Pour soutenir encore davantage l’accès au capital des entrepreneures, Investissement Québec a également lancé Capital Femmes le 1er octobre dernier. Capital Femmes est un ensemble d’indicateurs visant à dresser le portrait de la représentation féminine dans les fonds partenaires d’Investissement Québec. C’est que celui-ci investit dans environ 70 fonds – la somme actuellement investie de la sorte est de 1,7 milliard de dollars –, lesquels investissent à leur tour dans 1700 entreprises.
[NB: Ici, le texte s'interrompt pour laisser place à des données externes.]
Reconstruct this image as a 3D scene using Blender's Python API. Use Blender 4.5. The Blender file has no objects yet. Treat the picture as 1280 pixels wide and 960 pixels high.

Les indicateurs, au nombre de trois, sont les suivants : l’inventaire du nombre de femmes associées au sein des équipes de gestion des fonds d’investissement ; le nombre d’entreprises détenues ou dirigées par des femmes dans lesquelles les fonds ont investi, et le niveau de capital investi dans les entreprises par ces mêmes fonds.
«Ces données-là seront donc désormais un critère d’évaluation pour nous, pour choisir nos fonds partenaires, parce que ça nous tient à coeur, dit la vice-présidente. C’est important de stimuler la diversité.»
Encore beaucoup à accomplir
À 49 ans, quand Bicha Ngo passe en revue sa carrière jusqu’à présent, la chose dont elle est la plus fière est d’avoir toujours essayé, sans craindre l’échec. «Quand j’ai choisi les services de banque d’investissement, une amie très proche m’avait dit que je ne survivrais pas à cette industrie-là, que c’était un milieu de requins. Mais j’étais passionnée, et je savais que je pouvais recommencer si je me trompais, alors je me suis lancée.»
Elle confie toutefois qu’elle aurait aimé faire preuve d’un peu plus de fermeté un peu plus tôt, dans sa vie professionnelle. Surtout dans un milieu de travail qui, il y a 30 ans, était complètement masculin.
Se tournant vers l’avenir, elle dit maintenant vouloir prioriser sa mission à Investissement Québec. «Ce qu’on bâtit, c’est quelque chose de formidable», dit-elle.
«Il reste beaucoup à accomplir, alors je reste focalisée sur mon mandat actuel. Je veux mener ma mission à terme.»